I do know they did take some parts out, from what I was told some parts needed replacing and someone who thought they cold do it...couldn't. This is why they just decided to order another custom one from Kal. They didn't build this one they purchased it new from The Electric Brewery
 
Thats nuts... If im understanding you, what your saying is due to about $40 in hardware and 15-30 minutes labor they couldnt perform correctly they decided to sell the while thing and buy another for a couple grand.. lucky day for you I guess...
 
And to clarify the 30g+ vs back-to-back issue, that is a 30g+ panel.

That means you can either heat the two elements in the HLT OR the two elements in the Boil Kettle.

You cannot heat the HLT at the same time you are heating the Boil Kettle.

Useful for people making larger batches or who really want to get their HLT or Boil up to temp super fast on 20g or below sized batches. Not particularly practical for 10g or 5g batches.
 
Thats nuts... If im understanding you, what your saying is due to about $40 in hardware and 15-30 minutes labor they couldnt perform correctly they decided to sell the while thing and buy another for a couple grand.. lucky day for you I guess...

Yup that and a combination of them moving into a new space with a bigger brew system. Not sure what system they went with as far as a pilot system. I'll update when i get new parts in and replaced. In the meantime if you want to make and offer send me a PM. Thanks guys. Cheers
 
And to clarify the 30g+ vs back-to-back issue, that is a 30g+ panel.

That means you can either heat the two elements in the HLT OR the two elements in the Boil Kettle.

You cannot heat the HLT at the same time you are heating the Boil Kettle.

Useful for people making larger batches or who really want to get their HLT or Boil up to temp super fast on 20g or below sized batches. Not particularly practical for 10g or 5g batches.
As discussed it can be somewhat practical (Well as practical at a two thousand dollar plus homebrewing control panel can be) For back to back batches when used with only one element in each kettle but both on at the same time. a person can use both in each kettle but knock it down to one in each kettle when boiling and heating up new water for next brew.
 
Sale fell though on PM, friend is talking a look at everything and says a quick trip around the office and grainger and it's good as new.

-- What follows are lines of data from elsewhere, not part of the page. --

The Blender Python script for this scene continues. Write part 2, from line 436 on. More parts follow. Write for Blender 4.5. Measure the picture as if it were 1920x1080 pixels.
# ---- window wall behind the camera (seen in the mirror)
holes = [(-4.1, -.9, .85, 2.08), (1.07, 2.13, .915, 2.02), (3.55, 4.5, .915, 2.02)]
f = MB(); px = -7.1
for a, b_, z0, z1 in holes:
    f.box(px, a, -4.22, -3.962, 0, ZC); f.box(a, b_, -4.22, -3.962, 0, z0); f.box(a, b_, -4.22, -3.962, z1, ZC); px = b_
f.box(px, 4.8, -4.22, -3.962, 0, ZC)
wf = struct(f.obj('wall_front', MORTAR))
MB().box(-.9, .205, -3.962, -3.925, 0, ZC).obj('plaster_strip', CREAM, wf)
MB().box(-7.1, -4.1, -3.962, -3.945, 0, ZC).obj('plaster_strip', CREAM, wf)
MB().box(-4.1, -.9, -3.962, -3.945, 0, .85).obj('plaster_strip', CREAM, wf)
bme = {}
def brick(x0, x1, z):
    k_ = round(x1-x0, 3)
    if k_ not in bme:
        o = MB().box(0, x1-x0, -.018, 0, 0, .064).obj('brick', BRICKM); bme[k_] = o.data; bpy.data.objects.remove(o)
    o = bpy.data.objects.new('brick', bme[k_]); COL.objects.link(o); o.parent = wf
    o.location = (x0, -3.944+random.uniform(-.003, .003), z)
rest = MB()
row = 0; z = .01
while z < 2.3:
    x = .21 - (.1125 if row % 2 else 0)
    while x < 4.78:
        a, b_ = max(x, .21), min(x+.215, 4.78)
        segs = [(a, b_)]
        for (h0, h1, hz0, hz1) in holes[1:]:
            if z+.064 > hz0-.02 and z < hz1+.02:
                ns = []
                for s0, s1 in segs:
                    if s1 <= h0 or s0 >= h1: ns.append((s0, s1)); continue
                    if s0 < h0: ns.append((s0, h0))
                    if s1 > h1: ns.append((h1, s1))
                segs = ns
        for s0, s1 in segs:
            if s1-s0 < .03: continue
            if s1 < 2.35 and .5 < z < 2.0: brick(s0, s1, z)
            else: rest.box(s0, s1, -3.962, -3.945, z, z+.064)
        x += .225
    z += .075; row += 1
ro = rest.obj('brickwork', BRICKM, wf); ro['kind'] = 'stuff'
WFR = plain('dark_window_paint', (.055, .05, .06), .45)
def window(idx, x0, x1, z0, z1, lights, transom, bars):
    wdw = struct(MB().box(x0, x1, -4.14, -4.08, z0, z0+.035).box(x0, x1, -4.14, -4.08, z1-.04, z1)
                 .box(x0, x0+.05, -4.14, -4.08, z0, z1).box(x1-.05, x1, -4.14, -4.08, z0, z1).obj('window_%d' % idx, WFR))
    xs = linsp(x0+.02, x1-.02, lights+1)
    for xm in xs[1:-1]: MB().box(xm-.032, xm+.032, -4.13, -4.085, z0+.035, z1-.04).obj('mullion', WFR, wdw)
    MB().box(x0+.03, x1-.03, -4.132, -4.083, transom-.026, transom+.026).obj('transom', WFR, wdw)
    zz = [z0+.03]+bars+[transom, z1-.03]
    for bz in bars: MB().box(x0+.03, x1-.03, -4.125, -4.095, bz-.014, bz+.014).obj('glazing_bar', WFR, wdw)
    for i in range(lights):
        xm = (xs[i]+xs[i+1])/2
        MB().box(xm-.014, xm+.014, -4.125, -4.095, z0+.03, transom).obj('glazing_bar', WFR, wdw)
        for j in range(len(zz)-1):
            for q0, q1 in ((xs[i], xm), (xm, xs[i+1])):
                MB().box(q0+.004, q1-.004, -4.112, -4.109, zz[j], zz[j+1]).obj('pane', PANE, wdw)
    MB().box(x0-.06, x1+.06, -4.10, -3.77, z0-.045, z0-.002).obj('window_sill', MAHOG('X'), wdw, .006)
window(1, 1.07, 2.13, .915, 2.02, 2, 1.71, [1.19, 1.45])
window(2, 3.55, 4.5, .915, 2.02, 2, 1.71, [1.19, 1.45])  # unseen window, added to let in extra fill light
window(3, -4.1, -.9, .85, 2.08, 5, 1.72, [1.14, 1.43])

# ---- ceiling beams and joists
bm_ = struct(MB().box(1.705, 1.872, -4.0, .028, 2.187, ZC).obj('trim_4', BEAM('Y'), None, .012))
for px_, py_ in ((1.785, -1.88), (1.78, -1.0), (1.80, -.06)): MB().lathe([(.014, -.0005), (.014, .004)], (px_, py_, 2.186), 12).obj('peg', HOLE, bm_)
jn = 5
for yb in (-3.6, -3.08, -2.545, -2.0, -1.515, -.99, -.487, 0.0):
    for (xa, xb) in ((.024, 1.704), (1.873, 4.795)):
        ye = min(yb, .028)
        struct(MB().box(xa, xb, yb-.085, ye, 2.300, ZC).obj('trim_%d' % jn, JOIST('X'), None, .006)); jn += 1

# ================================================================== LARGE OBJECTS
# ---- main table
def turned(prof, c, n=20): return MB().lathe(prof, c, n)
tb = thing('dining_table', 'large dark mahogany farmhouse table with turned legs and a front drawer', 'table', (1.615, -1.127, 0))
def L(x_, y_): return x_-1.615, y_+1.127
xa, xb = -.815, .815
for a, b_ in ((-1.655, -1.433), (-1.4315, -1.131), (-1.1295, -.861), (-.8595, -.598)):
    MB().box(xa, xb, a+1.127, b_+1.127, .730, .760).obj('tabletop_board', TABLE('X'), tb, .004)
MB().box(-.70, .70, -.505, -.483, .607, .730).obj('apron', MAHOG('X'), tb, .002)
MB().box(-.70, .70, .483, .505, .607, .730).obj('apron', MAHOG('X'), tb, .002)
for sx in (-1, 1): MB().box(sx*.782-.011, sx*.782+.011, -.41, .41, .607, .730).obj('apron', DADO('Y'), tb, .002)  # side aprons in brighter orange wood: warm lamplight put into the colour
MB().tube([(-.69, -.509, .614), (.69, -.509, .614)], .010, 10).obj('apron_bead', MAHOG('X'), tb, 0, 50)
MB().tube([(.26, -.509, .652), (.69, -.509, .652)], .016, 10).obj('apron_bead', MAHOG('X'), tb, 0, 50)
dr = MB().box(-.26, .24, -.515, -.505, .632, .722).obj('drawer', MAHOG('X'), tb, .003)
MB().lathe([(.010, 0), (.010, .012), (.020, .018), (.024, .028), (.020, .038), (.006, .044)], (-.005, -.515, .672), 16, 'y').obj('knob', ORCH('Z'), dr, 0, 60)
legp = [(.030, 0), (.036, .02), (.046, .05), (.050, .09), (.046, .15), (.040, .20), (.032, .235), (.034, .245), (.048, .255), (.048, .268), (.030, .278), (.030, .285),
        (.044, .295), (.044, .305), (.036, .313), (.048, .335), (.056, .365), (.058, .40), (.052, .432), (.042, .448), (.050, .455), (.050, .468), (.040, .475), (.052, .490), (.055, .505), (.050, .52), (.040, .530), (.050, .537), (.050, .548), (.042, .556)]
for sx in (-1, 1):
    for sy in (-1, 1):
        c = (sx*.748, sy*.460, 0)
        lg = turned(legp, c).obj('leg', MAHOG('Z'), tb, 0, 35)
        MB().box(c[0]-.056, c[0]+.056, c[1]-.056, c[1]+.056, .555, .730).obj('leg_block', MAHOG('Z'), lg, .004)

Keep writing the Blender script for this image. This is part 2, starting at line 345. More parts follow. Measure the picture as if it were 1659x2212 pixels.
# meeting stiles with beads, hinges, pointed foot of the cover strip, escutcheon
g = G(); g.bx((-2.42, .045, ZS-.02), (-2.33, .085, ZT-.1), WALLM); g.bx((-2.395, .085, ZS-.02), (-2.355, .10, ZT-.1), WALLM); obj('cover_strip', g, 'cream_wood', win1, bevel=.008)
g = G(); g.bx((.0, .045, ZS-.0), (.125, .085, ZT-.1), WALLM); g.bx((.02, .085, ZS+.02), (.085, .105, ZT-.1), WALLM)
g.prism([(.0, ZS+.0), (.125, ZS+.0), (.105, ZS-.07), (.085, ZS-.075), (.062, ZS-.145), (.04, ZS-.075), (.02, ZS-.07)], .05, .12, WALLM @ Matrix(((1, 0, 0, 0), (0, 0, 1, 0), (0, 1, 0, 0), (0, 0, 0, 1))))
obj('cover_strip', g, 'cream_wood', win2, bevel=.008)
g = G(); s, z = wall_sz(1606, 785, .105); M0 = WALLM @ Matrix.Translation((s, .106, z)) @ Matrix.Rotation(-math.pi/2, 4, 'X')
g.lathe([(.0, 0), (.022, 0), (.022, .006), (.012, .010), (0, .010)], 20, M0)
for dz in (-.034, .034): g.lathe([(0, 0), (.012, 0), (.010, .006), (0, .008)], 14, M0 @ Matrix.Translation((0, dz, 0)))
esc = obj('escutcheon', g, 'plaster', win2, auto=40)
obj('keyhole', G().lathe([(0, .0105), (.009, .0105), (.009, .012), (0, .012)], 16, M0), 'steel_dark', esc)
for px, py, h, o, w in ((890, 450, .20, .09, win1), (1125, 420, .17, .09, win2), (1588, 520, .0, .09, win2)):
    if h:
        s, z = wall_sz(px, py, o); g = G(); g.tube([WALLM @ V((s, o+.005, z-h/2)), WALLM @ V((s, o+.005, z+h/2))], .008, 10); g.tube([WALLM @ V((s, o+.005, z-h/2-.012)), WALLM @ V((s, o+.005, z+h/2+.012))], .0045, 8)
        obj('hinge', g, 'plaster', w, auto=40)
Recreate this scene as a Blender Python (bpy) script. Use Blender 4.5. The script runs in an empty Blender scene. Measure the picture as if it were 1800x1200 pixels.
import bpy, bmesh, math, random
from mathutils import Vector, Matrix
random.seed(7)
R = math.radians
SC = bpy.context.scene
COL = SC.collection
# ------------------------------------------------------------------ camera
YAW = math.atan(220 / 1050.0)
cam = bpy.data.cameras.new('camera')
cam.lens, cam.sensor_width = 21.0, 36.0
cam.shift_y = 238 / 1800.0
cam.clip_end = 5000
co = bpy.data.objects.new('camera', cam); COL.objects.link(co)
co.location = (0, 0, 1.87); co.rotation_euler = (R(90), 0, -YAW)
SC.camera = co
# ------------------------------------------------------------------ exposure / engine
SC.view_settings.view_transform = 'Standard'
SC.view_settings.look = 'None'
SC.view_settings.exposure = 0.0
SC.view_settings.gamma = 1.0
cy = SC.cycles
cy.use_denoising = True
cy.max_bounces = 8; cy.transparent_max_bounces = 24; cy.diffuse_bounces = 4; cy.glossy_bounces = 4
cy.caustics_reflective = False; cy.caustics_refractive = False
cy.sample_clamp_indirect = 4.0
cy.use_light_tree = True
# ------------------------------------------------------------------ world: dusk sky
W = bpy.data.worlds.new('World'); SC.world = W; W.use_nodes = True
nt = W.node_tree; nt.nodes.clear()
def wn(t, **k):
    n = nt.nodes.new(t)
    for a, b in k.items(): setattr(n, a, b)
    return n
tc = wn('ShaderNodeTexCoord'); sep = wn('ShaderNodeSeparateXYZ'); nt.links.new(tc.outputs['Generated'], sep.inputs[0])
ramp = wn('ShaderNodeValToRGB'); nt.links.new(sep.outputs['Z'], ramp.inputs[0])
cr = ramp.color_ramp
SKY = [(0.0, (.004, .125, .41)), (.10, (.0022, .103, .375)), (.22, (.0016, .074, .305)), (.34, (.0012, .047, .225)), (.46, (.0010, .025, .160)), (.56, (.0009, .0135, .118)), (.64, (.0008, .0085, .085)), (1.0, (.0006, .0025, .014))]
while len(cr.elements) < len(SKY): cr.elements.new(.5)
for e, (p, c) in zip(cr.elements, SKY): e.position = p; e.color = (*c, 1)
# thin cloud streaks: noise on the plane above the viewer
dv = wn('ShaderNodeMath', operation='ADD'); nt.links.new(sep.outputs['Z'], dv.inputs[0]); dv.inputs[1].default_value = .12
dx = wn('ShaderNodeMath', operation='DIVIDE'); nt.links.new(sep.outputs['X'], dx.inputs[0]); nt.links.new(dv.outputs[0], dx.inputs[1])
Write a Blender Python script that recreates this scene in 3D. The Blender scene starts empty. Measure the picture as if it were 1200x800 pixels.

I will also strip panel and repaint black. Then I will move into For Sale. Thanks everyone for the help. Cheers.
 
As discussed it can be somewhat practical (Well as practical at a two thousand dollar plus homebrewing control panel can be) For back to back batches when used with only one element in each kettle but both on at the same time. a person can use both in each kettle but knock it down to one in each kettle when boiling and heating up new water for next brew.

Wouldn't that require quite a bit of modification? It doesn't do that as sold from TEB, does it?